▸ TASK GOAL
Leave out the images; return the rest of the data exactly.

★ ★ ★

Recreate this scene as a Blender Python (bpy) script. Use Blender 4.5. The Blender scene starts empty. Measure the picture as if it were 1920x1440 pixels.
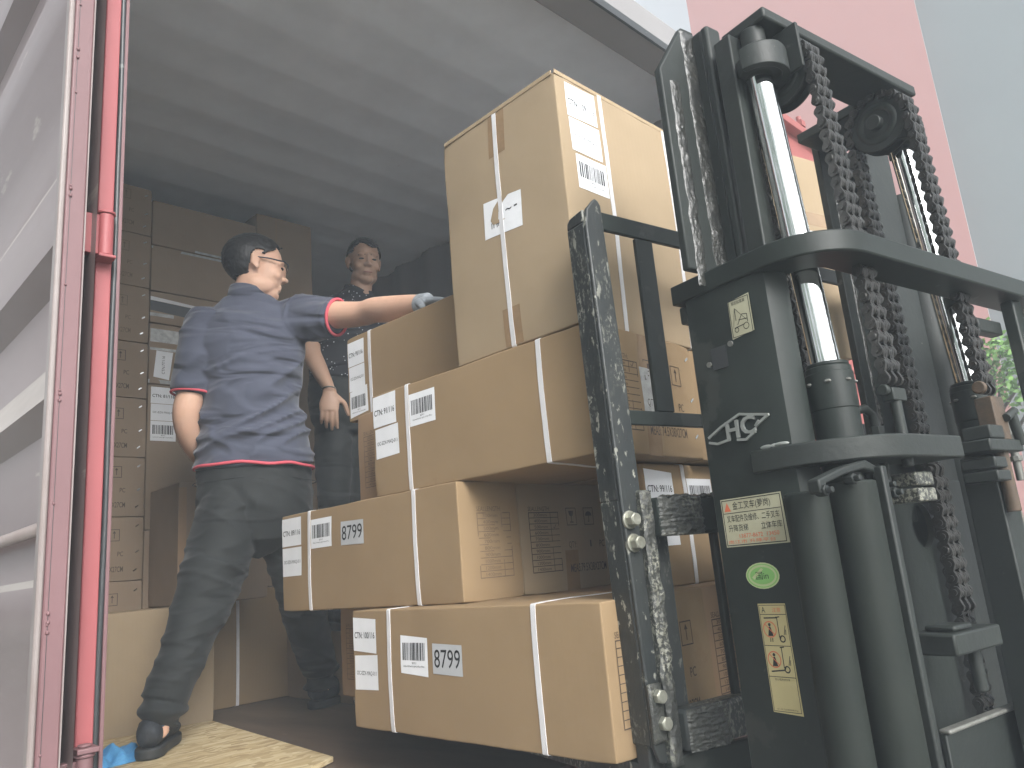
import bpy, bmesh, math, random
from math import sin, cos, pi, radians as R_
from mathutils import Vector as V, Matrix, noise
random.seed(7)
sc = bpy.context.scene
# ---------------------------------------------------------------- camera (at the origin of the world, 1.62 m above the ground)
cd = bpy.data.cameras.new('camera'); cam = bpy.data.objects.new('camera', cd); sc.collection.objects.link(cam)
sc.camera = cam
cd.sensor_width = 36.0; cd.lens = 27.0; cd.clip_start = .02; cd.clip_end = 400
PITCH, ROLL, YAW = R_(13.3), R_(4.93), R_(45)
fwd = V((0, cos(PITCH), sin(PITCH))); r0 = V((1, 0, 0)); u0 = r0.cross(fwd)
right = cos(ROLL)*r0 - sin(ROLL)*u0; up = cos(ROLL)*u0 + sin(ROLL)*r0
Zr = Matrix.Rotation(-YAW, 3, 'Z')      # the container's long axis lies 45 degrees to the left of the view
right, up, fwd = Zr @ right, Zr @ up, Zr @ fwd
# container frame: x = across the container, y = into it
Zc = Matrix.Identity(3)
def to_container(v):   # level camera frame was already turned by YAW
    return v
cam.matrix_world = Matrix(((right.x, up.x, -fwd.x, 0), (right.y, up.y, -fwd.y, 0), (right.z, up.z, -fwd.z, 0), (0, 0, 0, 1)))
# ---------------------------------------------------------------- sky, sun, exposure
SUN_EL, SUN_AZ = R_(33), R_(198)       # azimuth measured clockwise from +Y
w = bpy.data.worlds.new('World'); sc.world = w; w.use_nodes = True
nt = w.node_tree; nt.nodes.clear()
sky = nt.nodes.new('ShaderNodeTexSky'); sky.sky_type = 'NISHITA'; sky.sun_disc = False
sky.sun_elevation = SUN_EL; sky.sun_rotation = SUN_AZ; sky.dust_density = 6; sky.air_density = 1.0; sky.ozone_density = 1.0
hs = nt.nodes.new('ShaderNodeHueSaturation'); hs.inputs['Saturation'].default_value = .03
bg = nt.nodes.new('ShaderNodeBackground'); bg.inputs[1].default_value = .15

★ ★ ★

▸ SOLUTION BELOW
Recreate this scene as a Blender Python (bpy) script. Use Blender 4.5. The Blender scene starts empty. Measure the picture as if it were 1920x1440 pixels.
import bpy, bmesh, math, random
from math import sin, cos, pi, radians as R_
from mathutils import Vector as V, Matrix, noise
random.seed(7)
sc = bpy.context.scene
# ---------------------------------------------------------------- camera (at the origin of the world, 1.62 m above the ground)
cd = bpy.data.cameras.new('camera'); cam = bpy.data.objects.new('camera', cd); sc.collection.objects.link(cam)
sc.camera = cam
cd.sensor_width = 36.0; cd.lens = 27.0; cd.clip_start = .02; cd.clip_end = 400
PITCH, ROLL, YAW = R_(13.3), R_(4.93), R_(45)
fwd = V((0, cos(PITCH), sin(PITCH))); r0 = V((1, 0, 0)); u0 = r0.cross(fwd)
right = cos(ROLL)*r0 - sin(ROLL)*u0; up = cos(ROLL)*u0 + sin(ROLL)*r0
Zr = Matrix.Rotation(-YAW, 3, 'Z')      # the container's long axis lies 45 degrees to the left of the view
right, up, fwd = Zr @ right, Zr @ up, Zr @ fwd
# container frame: x = across the container, y = into it
Zc = Matrix.Identity(3)
def to_container(v):   # level camera frame was already turned by YAW
    return v
cam.matrix_world = Matrix(((right.x, up.x, -fwd.x, 0), (right.y, up.y, -fwd.y, 0), (right.z, up.z, -fwd.z, 0), (0, 0, 0, 1)))
# ---------------------------------------------------------------- sky, sun, exposure
SUN_EL, SUN_AZ = R_(33), R_(198)       # azimuth measured clockwise from +Y
w = bpy.data.worlds.new('World'); sc.world = w; w.use_nodes = True
nt = w.node_tree; nt.nodes.clear()
sky = nt.nodes.new('ShaderNodeTexSky'); sky.sky_type = 'NISHITA'; sky.sun_disc = False
sky.sun_elevation = SUN_EL; sky.sun_rotation = SUN_AZ; sky.dust_density = 6; sky.air_density = 1.0; sky.ozone_density = 1.0
hs = nt.nodes.new('ShaderNodeHueSaturation'); hs.inputs['Saturation'].default_value = .03
bg = nt.nodes.new('ShaderNodeBackground'); bg.inputs[1].default_value = .15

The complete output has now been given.